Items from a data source

• • • • •

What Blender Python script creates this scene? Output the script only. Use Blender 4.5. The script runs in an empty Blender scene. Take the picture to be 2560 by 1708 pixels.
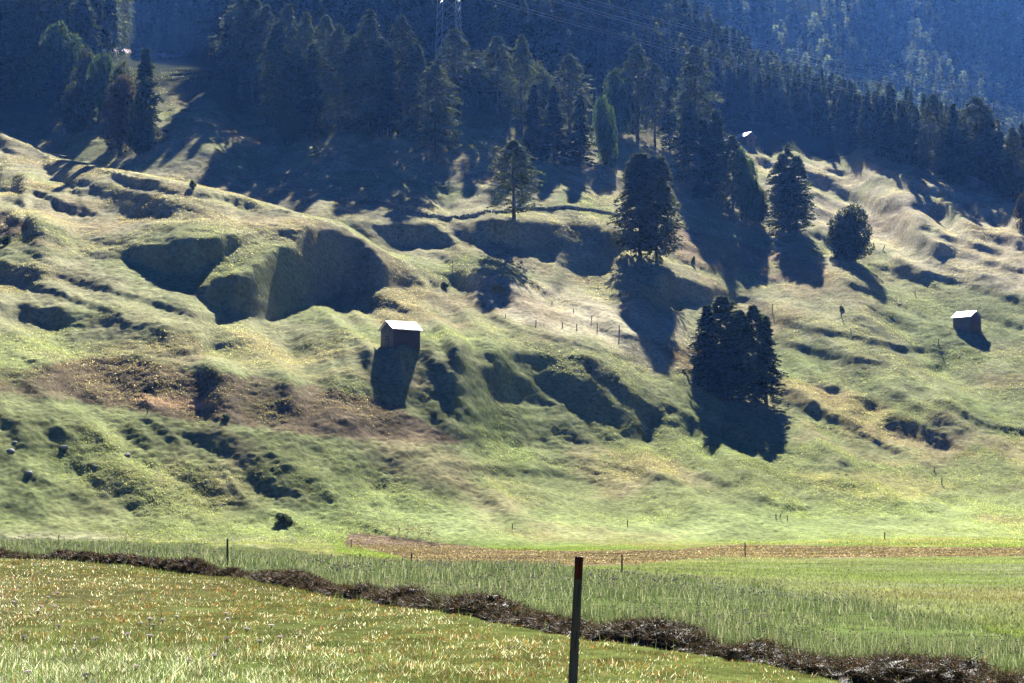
import bpy, math, random
import numpy as np
from mathutils import Vector, Matrix
random.seed(7)
RNG = np.random.default_rng(11)
SC = bpy.context.scene
COL = SC.collection
R = math.radians
HAZE = 0.000026

# ------------------------------------------------------------------ camera, sun, sky, exposure
FPX, CU, CV, HV = 4978.0, 1280.0, 854.0, 1253.0       # focal length, centre and horizon row in photo pixels
PITCH = math.atan((HV-CV)/FPX)
cam = bpy.data.objects.new('camera', bpy.data.cameras.new('camera'))
COL.objects.link(cam); SC.camera = cam
cam.data.lens = 70.0; cam.data.sensor_width = 36.0
cam.data.clip_start = 0.5; cam.data.clip_end = 12000
cam.location = (0, 0, 0)
cam.rotation_euler = (math.pi/2+PITCH, 0, 0)
SUN_EL, SUN_AZ = R(33), R(4.0)
sun = bpy.data.objects.new('sun', bpy.data.lights.new('sun', 'SUN'))
COL.objects.link(sun)
sun.data.energy = 5.0; sun.data.angle = R(0.53); sun.data.color = (1.0, 0.96, 0.89)
sdir = Vector((math.sin(SUN_AZ)*math.cos(SUN_EL), math.cos(SUN_AZ)*math.cos(SUN_EL), math.sin(SUN_EL)))
sun.rotation_euler = sdir.to_track_quat('Z', 'Y').to_euler()
w = bpy.data.worlds.new('World'); SC.world = w; w.use_nodes = True
nt = w.node_tree; bg = nt.nodes['Background']
sky = nt.nodes.new('ShaderNodeTexSky'); sky.sky_type = 'NISHITA'; sky.sun_disc = False
sky.sun_elevation = SUN_EL; sky.sun_rotation = SUN_AZ; sky.altitude = 1600; sky.air_density = 1.0; sky.dust_density = 0.0; sky.ozone_density = 6.0
tnt = nt.nodes.new('ShaderNodeMix'); tnt.data_type = 'RGBA'; tnt.blend_type = 'MULTIPLY'; tnt.inputs[0].default_value = 1; tnt.inputs[7].default_value = (.068, .145, .28, 1)
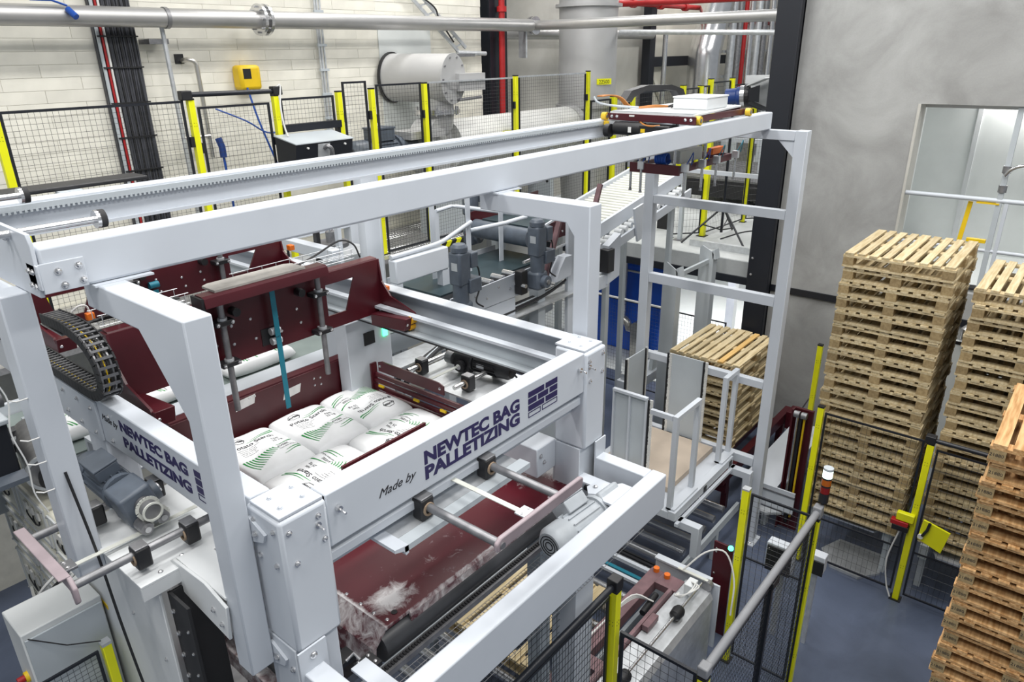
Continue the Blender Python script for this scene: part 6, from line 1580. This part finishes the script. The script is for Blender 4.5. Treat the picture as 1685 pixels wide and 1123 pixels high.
part('bracket', MB().box(8.55, 8.95, 8.15, 8.3, 5.34, 5.38), 'dull_steel', k)
part('cable', MB().tube(smooth_path([(7.75, 8.17, 6.2), (8.1, 8.15, 6.02), (8.2, 8.15, 5.85), (8.5, 8.17, 5.55)]), 0.012, 6), 'cable_black', k, smooth=True)
# ================================================================== FAN AND DUCTS
k = thing('fan_unit', 'grey extraction fan with a big drum behind the back fence', 'fan', (7.7, 7.85, 2.92))
d0, d1 = Vector((7.365, 8.33, 5.079)), Vector((7.60, 7.36, 5.065)); ax = (d1-d0).normalized(); sd = ax.cross(Vector((0,0,1))).normalized()
part('drum', MB().cyl(d0, d1, 0.325, 36), 'duct_grey', k, smooth=True)
part('drum_rim', MB().cyl(d0 - ax*0.02, d0 + ax*0.02, 0.345, 36), 'black_plastic', k, smooth=True)
part('drum_face', MB().cyl(d1, d1 + ax*0.02, 0.335, 36), 'duct_grey', k, smooth=True)
for i in range(10):
    a = i*math.pi/5; c_ = d1 + sd*0.29*math.cos(a) + Vector((0, 0, 0.29*math.sin(a)))
    part('face_bolt', MB().cyl(c_ + ax*0.015, c_ + ax*0.04, 0.014, 6), 'dull_steel', k)
part('face_box', MB().box(7.66, 8.20, 7.285, 7.42, 4.90, 5.13), 'duct_grey', k)
part('neck', MB().lathe((7.56, 7.66, 4.30), (0, 0, 1), [(0, 0.16), (0.10, 0.22), (0.30, 0.25), (0.55, 0.24)], 26), 'duct_grey', k, smooth=True)
part('neck_flange', MB().cyl((7.56, 7.66, 4.60), (7.56, 7.66, 4.66), 0.33, 28), 'bright_steel', k, smooth=True)
for i in range(16):
    a = i*math.pi/8; part('flange_bolt', MB().cyl((7.56+0.30*math.cos(a), 7.66+0.30*math.sin(a), 4.58), (7.56+0.30*math.cos(a), 7.66+0.30*math.sin(a), 4.69), 0.014, 6), 'bright_steel', k)
part('scroll', MB().cyl((7.30, 7.75, 4.15), (7.40, 7.45, 4.15), 0.40, 32), 'duct_grey', k, smooth=True)
part('lever', MB().cyl((7.7, 7.35, 4.78), (8.15, 7.33, 4.80), 0.022, 8), 'dull_steel', k, smooth=True)
part('motor_mount', MB().box(6.75, 7.4, 7.35, 7.75, 4.32, 4.42), 'duct_grey', k)
part('stand', MB().box(7.2, 7.9, 7.45, 7.75, 2.92, 3.8), 'grey_paint', k)
gearmotor('big finned grey fan motor behind the double gate', (6.75, 7.62, 4.18), (-1, 0, 0), (0, 0, 1), L=0.85, r=0.17, worm=False)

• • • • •

:: Given problem ::
Write out again every line above exactly as given; the pictures do not belong in the copy.

:: The result ::
What Blender Python script creates this scene? Output the script only. Use Blender 4.5. The script runs in an empty Blender scene. Take the picture to be 2560 by 1708 pixels.
import bpy, math, random
import numpy as np
from mathutils import Vector, Matrix
random.seed(7)
RNG = np.random.default_rng(11)
SC = bpy.context.scene
COL = SC.collection
R = math.radians
HAZE = 0.000026

# ------------------------------------------------------------------ camera, sun, sky, exposure
FPX, CU, CV, HV = 4978.0, 1280.0, 854.0, 1253.0       # focal length, centre and horizon row in photo pixels
PITCH = math.atan((HV-CV)/FPX)
cam = bpy.data.objects.new('camera', bpy.data.cameras.new('camera'))
COL.objects.link(cam); SC.camera = cam
cam.data.lens = 70.0; cam.data.sensor_width = 36.0
cam.data.clip_start = 0.5; cam.data.clip_end = 12000
cam.location = (0, 0, 0)
cam.rotation_euler = (math.pi/2+PITCH, 0, 0)
SUN_EL, SUN_AZ = R(33), R(4.0)
sun = bpy.data.objects.new('sun', bpy.data.lights.new('sun', 'SUN'))
COL.objects.link(sun)
sun.data.energy = 5.0; sun.data.angle = R(0.53); sun.data.color = (1.0, 0.96, 0.89)
sdir = Vector((math.sin(SUN_AZ)*math.cos(SUN_EL), math.cos(SUN_AZ)*math.cos(SUN_EL), math.sin(SUN_EL)))
sun.rotation_euler = sdir.to_track_quat('Z', 'Y').to_euler()
w = bpy.data.worlds.new('World'); SC.world = w; w.use_nodes = True
nt = w.node_tree; bg = nt.nodes['Background']
sky = nt.nodes.new('ShaderNodeTexSky'); sky.sky_type = 'NISHITA'; sky.sun_disc = False
sky.sun_elevation = SUN_EL; sky.sun_rotation = SUN_AZ; sky.altitude = 1600; sky.air_density = 1.0; sky.dust_density = 0.0; sky.ozone_density = 6.0
tnt = nt.nodes.new('ShaderNodeMix'); tnt.data_type = 'RGBA'; tnt.blend_type = 'MULTIPLY'; tnt.inputs[0].default_value = 1; tnt.inputs[7].default_value = (.068, .145, .28, 1)
Continue the Blender Python script for this scene: part 6, from line 1580. This part finishes the script. The script is for Blender 4.5. Treat the picture as 1685 pixels wide and 1123 pixels high.
part('bracket', MB().box(8.55, 8.95, 8.15, 8.3, 5.34, 5.38), 'dull_steel', k)
part('cable', MB().tube(smooth_path([(7.75, 8.17, 6.2), (8.1, 8.15, 6.02), (8.2, 8.15, 5.85), (8.5, 8.17, 5.55)]), 0.012, 6), 'cable_black', k, smooth=True)
# ================================================================== FAN AND DUCTS
k = thing('fan_unit', 'grey extraction fan with a big drum behind the back fence', 'fan', (7.7, 7.85, 2.92))
d0, d1 = Vector((7.365, 8.33, 5.079)), Vector((7.60, 7.36, 5.065)); ax = (d1-d0).normalized(); sd = ax.cross(Vector((0,0,1))).normalized()
part('drum', MB().cyl(d0, d1, 0.325, 36), 'duct_grey', k, smooth=True)
part('drum_rim', MB().cyl(d0 - ax*0.02, d0 + ax*0.02, 0.345, 36), 'black_plastic', k, smooth=True)
part('drum_face', MB().cyl(d1, d1 + ax*0.02, 0.335, 36), 'duct_grey', k, smooth=True)
for i in range(10):
    a = i*math.pi/5; c_ = d1 + sd*0.29*math.cos(a) + Vector((0, 0, 0.29*math.sin(a)))
    part('face_bolt', MB().cyl(c_ + ax*0.015, c_ + ax*0.04, 0.014, 6), 'dull_steel', k)
part('face_box', MB().box(7.66, 8.20, 7.285, 7.42, 4.90, 5.13), 'duct_grey', k)
part('neck', MB().lathe((7.56, 7.66, 4.30), (0, 0, 1), [(0, 0.16), (0.10, 0.22), (0.30, 0.25), (0.55, 0.24)], 26), 'duct_grey', k, smooth=True)
part('neck_flange', MB().cyl((7.56, 7.66, 4.60), (7.56, 7.66, 4.66), 0.33, 28), 'bright_steel', k, smooth=True)
for i in range(16):
    a = i*math.pi/8; part('flange_bolt', MB().cyl((7.56+0.30*math.cos(a), 7.66+0.30*math.sin(a), 4.58), (7.56+0.30*math.cos(a), 7.66+0.30*math.sin(a), 4.69), 0.014, 6), 'bright_steel', k)
part('scroll', MB().cyl((7.30, 7.75, 4.15), (7.40, 7.45, 4.15), 0.40, 32), 'duct_grey', k, smooth=True)
part('lever', MB().cyl((7.7, 7.35, 4.78), (8.15, 7.33, 4.80), 0.022, 8), 'dull_steel', k, smooth=True)
part('motor_mount', MB().box(6.75, 7.4, 7.35, 7.75, 4.32, 4.42), 'duct_grey', k)
part('stand', MB().box(7.2, 7.9, 7.45, 7.75, 2.92, 3.8), 'grey_paint', k)
gearmotor('big finned grey fan motor behind the double gate', (6.75, 7.62, 4.18), (-1, 0, 0), (0, 0, 1), L=0.85, r=0.17, worm=False)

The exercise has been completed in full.